Tuesday, January 2, 2018

...no escape from reality

I have the bones of an outline.

I have not, quite, put away my other options, but my little horse is really wanting to see that farmhouse now. It is high time to start writing.

Not-quite-discarded option #3 is to stick with High Fantasy structure. Three or four party members of different backgrounds and skills "meet in a bar" and set out on an epic quest. Which involves magic and gods and high stakes and is generally away from the better-known parts of Bronze Age history (aka, don't spend a lot of time in Egypt.)

The best I can say about this is the research needs are small. And it aims for a larger audience than the more mainstream historical fiction one. But I dislike it because it feels dishonest to the actual history and peoples.



Rather-more-tempting option #2 is Cypriot. Cypress is today a divided nation and archaeological evidence supports that it could have divided during parts of the late Bronze Age. Or, at least, the situation is complex; there are cities that were clearly sacked, for instance, but others that appear not to have fallen.

So Cypress could be used as a microcosm to talk about the Bronze Age Collapse. The characters could meet there and largely stay there, involved in terribly complex palace politics and warring city-states and civil war and incipient collapse and the final evolution from the Palatial culture to the period of the Greek Dark Ages.

It is exciting because it isn't one of the Big Three and hasn't been done to death. But it would be heavy-duty research -- it would be practically impossible without a visit to the modern-day island, for instance -- and equally heavy plotting.



Current-best option #1 is made possible by splitting the party. If I tell the bulk in two independent narratives it opens up the plot to borrowing heavily from existing sources -- and waving some of the more popular elements at the reader. The Egyptian Scribe half of the party cribs heavily from Tale of Setna and large parts of his Indiana-Jones style search for a lost manuscript takes place around Dier el Medineh -- up to and including a run-in with the notorious Paneb. And then he sets out from Pi-Ramses with his charioteers along the Way of Horus.

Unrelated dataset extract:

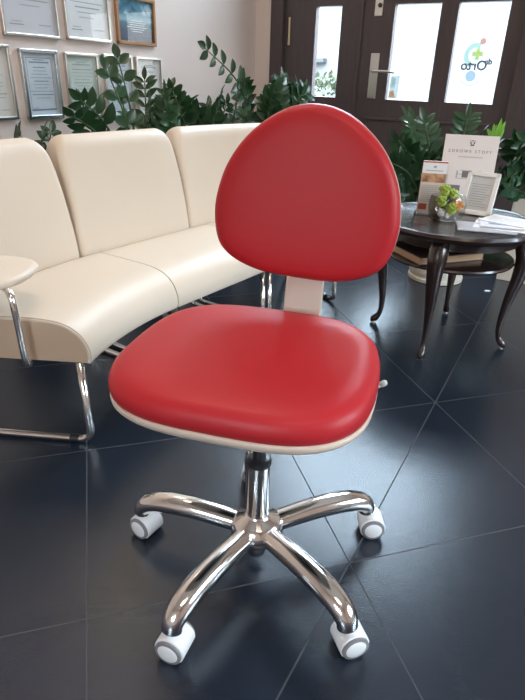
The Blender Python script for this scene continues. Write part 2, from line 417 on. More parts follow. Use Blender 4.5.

In parallel (though possibly not in parallel time) the Mycenaean Mercenary half of the party is driven from Wilusa, and after someone burns the boats, has to strike out down the coast towards Miletus (or some other friendly Greek territory). So basically the Anabasis. And our young Mycenaean learning about command and honor and otherwise sorting out his own relationship to the Heroic myth. Oh, yes -- and the Sea Peoples (or someone) is not far behind them.

The party is finally assembled to witness the fall of Ugarit. From there, a quick but far from uneventful sea voyage to the Greek heartland only to discover the ruins of Mycenae and the other great cities. And then? Either back to Pi-Ramses to witness the battle of the Nile Delta, or striking up the Italian Peninsula to vanish into myth.

Among the problems I have with this scheme is that once I am already stealing from Homer and Xenephon and Coptic Egyptian texts from as late as the Ptolemiac period, it becomes far too easy to justify stealing stuff like the First Servile War (during Roman times) with a literal fire-breathing Prophet as a leader, or for that matter the machinations of Lucius Tarquinius Superbus as part of the story of a struggling but falling city of the old order. That is, in short, the temptation and the danger -- inherent in the premise -- of merely re-telling history which would be far too familiar to some of the readership.

It would be a fine line to tread. I like the idea of Easter Eggs for the more canny reader, but the more I use these sources, as well, the more important I get the stuff right. And that, again, is a lot of research.